> **Aim of the exercise**
Please restate, exactly as written, the lines running from the beginning of the material through the line that has "M['leaf'], o, quad=True)" in it.

> **Data segment**
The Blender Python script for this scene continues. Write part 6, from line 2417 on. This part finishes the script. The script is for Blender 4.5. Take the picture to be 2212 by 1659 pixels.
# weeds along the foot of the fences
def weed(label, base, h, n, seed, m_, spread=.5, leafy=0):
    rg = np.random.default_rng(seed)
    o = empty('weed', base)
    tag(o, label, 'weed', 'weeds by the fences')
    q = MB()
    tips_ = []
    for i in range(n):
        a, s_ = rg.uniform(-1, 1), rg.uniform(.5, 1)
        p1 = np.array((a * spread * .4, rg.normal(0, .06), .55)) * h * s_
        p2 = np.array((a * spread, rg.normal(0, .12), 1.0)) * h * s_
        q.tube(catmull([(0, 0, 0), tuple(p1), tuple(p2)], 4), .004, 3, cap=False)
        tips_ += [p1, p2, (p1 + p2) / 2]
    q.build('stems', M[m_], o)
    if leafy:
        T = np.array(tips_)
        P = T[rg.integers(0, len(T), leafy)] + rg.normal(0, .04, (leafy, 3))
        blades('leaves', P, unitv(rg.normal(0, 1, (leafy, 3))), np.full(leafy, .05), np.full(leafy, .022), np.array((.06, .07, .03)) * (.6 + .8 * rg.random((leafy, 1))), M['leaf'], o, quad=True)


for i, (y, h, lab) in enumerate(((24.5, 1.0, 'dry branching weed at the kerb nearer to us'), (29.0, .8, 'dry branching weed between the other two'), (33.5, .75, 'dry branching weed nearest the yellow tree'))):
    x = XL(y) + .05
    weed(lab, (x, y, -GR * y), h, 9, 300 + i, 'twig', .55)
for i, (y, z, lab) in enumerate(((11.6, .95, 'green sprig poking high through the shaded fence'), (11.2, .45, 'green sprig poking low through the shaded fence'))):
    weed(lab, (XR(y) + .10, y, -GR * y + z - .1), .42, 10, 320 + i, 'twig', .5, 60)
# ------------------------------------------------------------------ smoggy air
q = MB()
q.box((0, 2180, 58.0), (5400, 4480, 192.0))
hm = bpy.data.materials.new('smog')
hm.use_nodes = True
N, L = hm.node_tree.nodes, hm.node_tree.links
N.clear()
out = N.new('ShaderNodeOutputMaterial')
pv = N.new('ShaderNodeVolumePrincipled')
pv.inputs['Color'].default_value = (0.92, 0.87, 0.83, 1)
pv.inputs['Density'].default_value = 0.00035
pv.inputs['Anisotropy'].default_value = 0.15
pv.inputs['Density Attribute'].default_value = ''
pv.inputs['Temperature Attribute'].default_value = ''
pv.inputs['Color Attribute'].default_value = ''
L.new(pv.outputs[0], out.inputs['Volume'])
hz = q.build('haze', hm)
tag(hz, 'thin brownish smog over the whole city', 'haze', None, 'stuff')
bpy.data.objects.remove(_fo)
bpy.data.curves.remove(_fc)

> **Finished answer**
The Blender Python script for this scene continues. Write part 6, from line 2417 on. This part finishes the script. The script is for Blender 4.5. Take the picture to be 2212 by 1659 pixels.
# weeds along the foot of the fences
def weed(label, base, h, n, seed, m_, spread=.5, leafy=0):
    rg = np.random.default_rng(seed)
    o = empty('weed', base)
    tag(o, label, 'weed', 'weeds by the fences')
    q = MB()
    tips_ = []
    for i in range(n):
        a, s_ = rg.uniform(-1, 1), rg.uniform(.5, 1)
        p1 = np.array((a * spread * .4, rg.normal(0, .06), .55)) * h * s_
        p2 = np.array((a * spread, rg.normal(0, .12), 1.0)) * h * s_
        q.tube(catmull([(0, 0, 0), tuple(p1), tuple(p2)], 4), .004, 3, cap=False)
        tips_ += [p1, p2, (p1 + p2) / 2]
    q.build('stems', M[m_], o)
    if leafy:
        T = np.array(tips_)
        P = T[rg.integers(0, len(T), leafy)] + rg.normal(0, .04, (leafy, 3))
        blades('leaves', P, unitv(rg.normal(0, 1, (leafy, 3))), np.full(leafy, .05), np.full(leafy, .022), np.array((.06, .07, .03)) * (.6 + .8 * rg.random((leafy, 1))), M['leaf'], o, quad=True)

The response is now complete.